米国、ナイジェリアを特別懸念国(CPC)に再指定

(ナイジェリア、米国)

ラゴス発

2025年11月05日

米国のドナルド・トランプ大統領は10月31日、ナイジェリアを「特別懸念国(CPC)」(注1)に再指定した。ナイジェリアが2020年12月に米国のCPCに指定された際に、当時のトランプ政権は、当時、何百万人ものナイジェリア国民が命の危険にさらされ、キリスト教徒の殺害に対しても行動を起こしていないのはナイジェリア政府の怠慢であると指摘すると表明していた。

その後、米国はバイデン政権になり、2021年にナイジェリアをCPCから除外したが、「Special Watch List」に指定しており、米国国際宗教自由委員会(USCIRF)は2021年から毎年、「キリスト教徒の迫害」を指摘し、CPC候補国に推薦していた。

今回のCPC再指定にあたって、2025年10月4日にライリー・ムーア米国下院議員(共和党)は、ナイジェリア北東部の国境の町キラワでのボコ・ハラム過激派による暴力的な占拠と、キリスト教徒の標的化が報じられていることに対し、強い非難を表明した。また、ナイジェリアでは、2025年だけで7,000人以上のキリスト教徒が殺害されており、2009年以降、ボコ・ハラムなど過激派により、1万9,000のキリスト教教会が攻撃をうけ、破壊されていると非難してきた。同議員は10月6日には、マルコ・ルビオ国務長官に対し、ナイジェリア全土で進行中のキリスト教徒に対する警戒すべき迫害を理由に、米国国務省に対し同国をCPCに再指定するよう求める書簡を送付していた。

今回の米国によるCPC再指定に対して、11月2日、ナイジェリアのボラ・ティヌブ大統領は声明を発表。ナイジェリアが憲法で保障された宗教の自由を有する民主国家であるとしたうえで、2023年に自身の政権発足以降、安全保障上の課題に取り組んできたことに言及しつつ、政府は、すべての信仰を持つコミュニティの保護について理解と協力を深めるために、米国政府および国際社会と協力することに尽力すると述べている。
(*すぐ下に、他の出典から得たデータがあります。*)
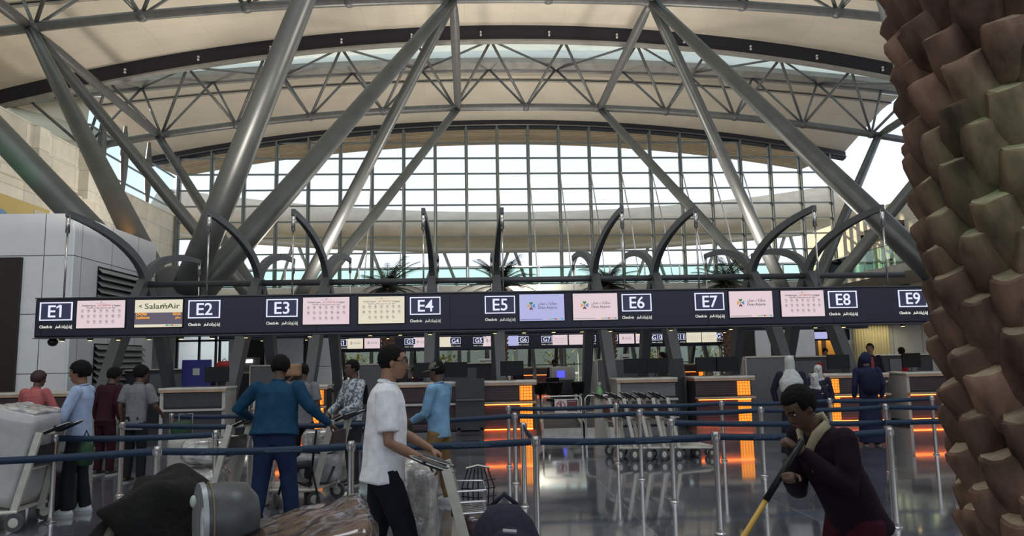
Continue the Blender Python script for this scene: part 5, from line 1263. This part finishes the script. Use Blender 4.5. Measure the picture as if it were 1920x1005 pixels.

トランプ大統領の今回の決定に対して、米国下院歳出委員会は、トム・コール議員、マリオ・ディアス=バラート議員、ライリー・ムーア議員(注2)は、称賛するという旨の声明を発表している。

(注1)「CPC(Country of Particular Concern):特別懸念国」とは、米国の1998年国際宗教自由法に基づき、米国政府が「特に深刻な宗教の自由の侵害」に関与または容認していると認定した国。

(注2)トム・コール議員は下院歳出委員会委員長、マリオ・ディアス=バラート同副委員長、ライリー・ムーア立法府小委員会副委員長で、いずれも共和党。